When it comes to bonfires, much can be learnt from common sense. The idea of people gathering around a fire to celebrate is not unusual and is seen across many cultures. Bonfires happen every year across the UK every year in the name of culture for Guy Fawkes night and they are generally not contentious nor a danger to life or property. This year in Northern Ireland saw the fire service receive 213 emergency calls in total and they mobilised to 133 incidents overall - a 49 per cent hike on 2016. The issue comes down to property ownership, public nuisance and public and environmental safety. There is actually very little law around the burning of fires on private property and if you own the property and can burn a fire without causing a public nuisance, health or environmental hazard then there is no real restriction. We must move to a point that where the property is publicly-owned then public permission must be sought before a huge fire is lit on it. This is in the common good for everyone. 

This will inevitably and properly come with restrictions and limitations. Burning unsafe material and/or grossly offensive material on public property and without due regard to other property, health, life or the environment is not a cultural celebration. It just isn’t. Other acts, which often accompany the burning of bonfires including fly-tipping, on-street drinking and anti-social and sometimes sectarian behavior, also need to be addressed. No-one is suggesting that the cultural act of lighting bonfires be stopped completely, however almost everyone agrees it should be safe and legal. This is a space where the Church again may be able to help in the brokering of better community relationships and the co-creation of new cultural events for the good of everyone. 

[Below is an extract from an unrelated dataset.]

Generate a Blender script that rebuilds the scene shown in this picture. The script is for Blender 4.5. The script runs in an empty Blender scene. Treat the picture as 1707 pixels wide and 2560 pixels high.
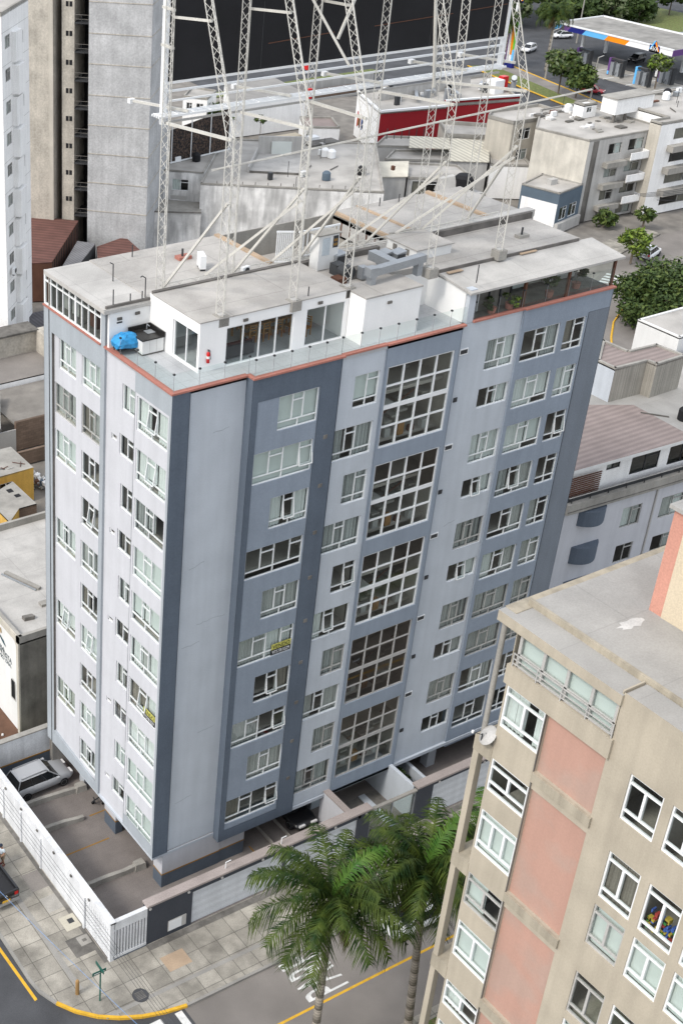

The Church is an outpost of another kingdom. We are two-Corinthians-five ambassadors of Jesus Christ, charged to carry his good news into the culture around us. In the context of Northern Ireland, a pressing question for the Church must be about the health of its relationship with the nominally Protestant/Loyalist community. Are there good opportunities to build relationships in some areas and to better witness to Jesus? On the other hand, how does this relationship appear to those outside the Protestant/Unionist/Loyalist community who don’t yet know Jesus? Will they see a distinction between those aligned to PUL culture and those who follow Jesus Christ?